Wednesday, February 24, 2010

Toronto Star: Last Train Home: The high price of low-priced Chinese goods

originally posted at The Toronto Star:

by Jason Anderson
February 24, 2010


An emotionally wrenching portrait of migrant workers in China, Last Train Home has already become one of the most acclaimed Canadian documentaries in recent years.

The winner of prizes at film festivals in Amsterdam, Whistler and Montreal, it plays Wednesday at the Isabel Bader Theatre as part of the Human Rights Watch series before starting a regular theatrical run on Friday.

Director Lixin Fan – who will be on hand for questions at tonight's screening – is in Toronto for his film's local premiere. As the 33-year-old Chinese-Canadian filmmaker explained in an interview, this city has particular significance to him as it was the first stop in his own immigration story.

"I was passing over Scarborough while I was flying into Pearson this morning," said Fan, who is now based in Montreal. "That was the area where when I came in spring of 2006 – I lived in a basement there as a freshly landed immigrant. Being on the plane today and seeing all those houses and buildings, I did get emotional. It's been quite a journey for me personally in the past four years."

Before immigrating to Canada, Fan worked as a journalist for the Chinese broadcaster CCTV. Keeping a foot both in the official sphere and the world of independent filmmakers more willing to be critical of the state, Fan also edited To Live Is Better Than to Die, a documentary on the impact of AIDS on a rural Chinese community that was banned at home after winning several awards abroad.

Unsure of how to begin his career in Canada after landing in Toronto, he chanced upon news of a spotlight on China at that year's edition of Hot Docs. A fortuitous meeting with Montreal director Yung Chang and producer Mila Aung-Thwin led to his involvement in a documentary they were planning. The result was Chang's film Up the Yangtze, which went on to become one of the most successful Canadian documentaries of all time.

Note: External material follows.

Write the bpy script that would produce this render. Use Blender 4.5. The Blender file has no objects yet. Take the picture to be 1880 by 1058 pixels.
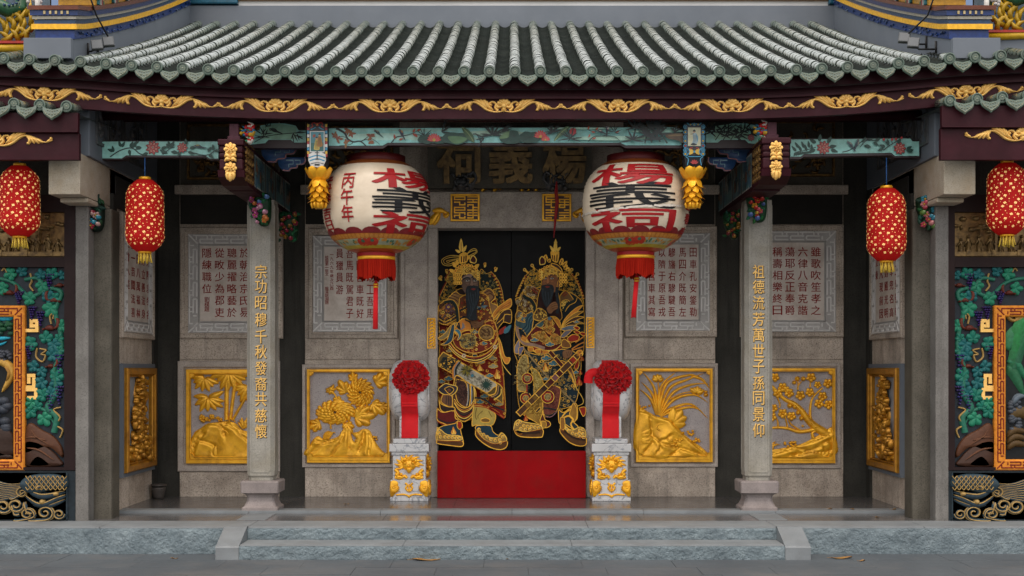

"That was only three months after I landed," Fan said, "so I really feel like I was one of the fortunate ones in the big immigrant army trying to find their dreams in Canada."

But given the many ironies of life in our globalized economy, it's not so strange that this new immigrant would repeatedly return to his previous home. Part of Fan's goal was to pay tribute to those who he believes have helped fostered the "glamorous development" that China has today yet have reaped little of the benefit.

"The migrant workers are great contributors to China's prosperity," he said. "They're the people who made it possible. Yet they don't necessarily get what they deserve; there's not enough social care or social support for this group."

Fan and his small crew spent almost three years documenting the lives of Changhua and Sugin Zhang, two factory workers in the industrial city of Guangzhou. Like tens of millions of workers, they toil to support children and other family members left back home in China's impoverished rural areas.

Fan said creating the film had more to do with waiting than shooting. "My crew and I would go to the factory day after day and just sit with the parents and talk to them about their day and their lives," he said. "We'd sleep on the piles of clothing they made and waited until they got off work, usually at midnight. We tried to blend in and gain the amount of trust we needed. That really helped to make our way into their lives and hearts."

Then there were the surreal and gruelling scenes at the local train station, where huge mobs of desperate workers spend a week or more trying to start their journeys home to celebrate Chinese New Year, often their only chance to see their families in the entire year.

Fan believes that Last Train Home's often raw emotional content is the biggest reason why audiences are connecting with his film so strongly. "I think the story is really universal," he said. "On a personal level, it's a family story. It's something that could happen anywhere in the world so people can easily relate. On another level, audiences do realize after watching the film that the lives of migrant workers have a very close relationship with our lives in the developed world. It's very easy for us to ignore the real price behind the cheap price tag of the products we consume every day."